Amnesty International has released a new report titled Breaking up with Big Tech, calling on governments to curb the influence of the world’s largest technology corporations in order to safeguard human rights. The focus is on the so-called “Big Five”—Alphabet (Google), Meta, Microsoft, Amazon, and Apple. These companies dominate critical areas of digital life, from search engines and social networks to cloud infrastructure and app marketplaces. Amnesty warns that such de facto monopolies threaten rights to privacy, non-discrimination, freedom of expression, and access to information.
The report explores in detail how these corporations amassed their power, the mechanisms they use to sustain it, and the strategies by which they seek to entrench themselves further in the emerging domain of artificial intelligence. Hannah Storey, Amnesty’s technology and human rights expert, noted that a handful of private actors have effectively become digital landlords, dictating the terms of engagement online. Concentrating such immense power in so few hands, she argued, endangers not only fair competition but also fundamental rights, with consequences that often spill over into the offline world. Amnesty recalls that its own investigations uncovered Facebook’s role in fueling ethnic conflicts in Ethiopia and Myanmar.

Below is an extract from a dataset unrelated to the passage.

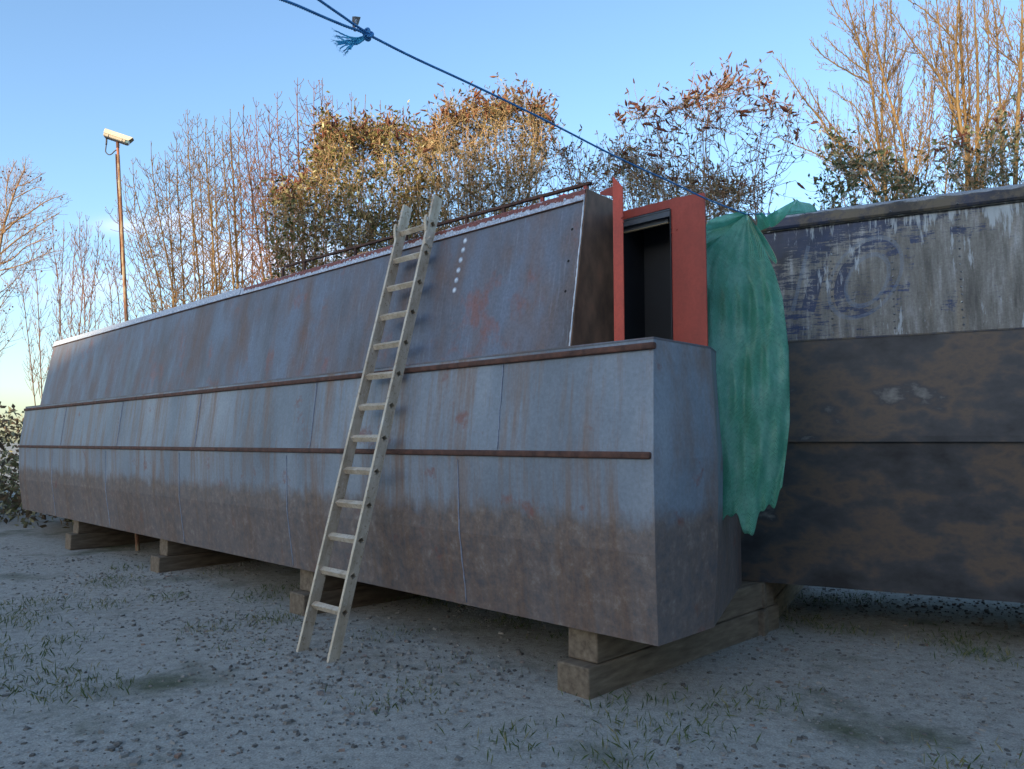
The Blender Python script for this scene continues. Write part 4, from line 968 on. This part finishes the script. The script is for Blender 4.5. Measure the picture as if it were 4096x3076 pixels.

In many countries, the services of these platforms have become so pervasive that it is nearly impossible to participate fully in public life without them. This gives the corporations extraordinary leverage over public discourse and information flows. Amnesty underscores that documented cases of selective content removal, biased algorithms, and inconsistent moderation clearly illustrate the dangers of allowing a small cluster of corporations to dominate the digital sphere.
Under international human rights law, states are obliged to protect their citizens, including by regulating and restraining corporate power. This is the first time Amnesty has issued such a report, directly urging urgent intervention to rein in Big Tech’s dominance. The organization sent its findings to Meta, Google, Amazon, Microsoft, and Apple on August 12. Only Meta and Microsoft responded; Google, Amazon, and Apple had not replied at the time of publication.
Amnesty supports the efforts of regulators and civic initiatives worldwide, urging that antitrust and competition law be regarded as tools for protecting human rights. In its view, governments must investigate anti-competitive practices by major firms and their impact on rights, block mergers and acquisitions that may harm society, and, where harm is proven, break up corporations. Special attention, the report stresses, must be given to the fast-growing sector of generative artificial intelligence to prevent abuses at an early stage.
Ultimately, only decisive state action can prevent the digital realm from hardening into an oligopoly where the rules are dictated by a narrow circle of global corporations.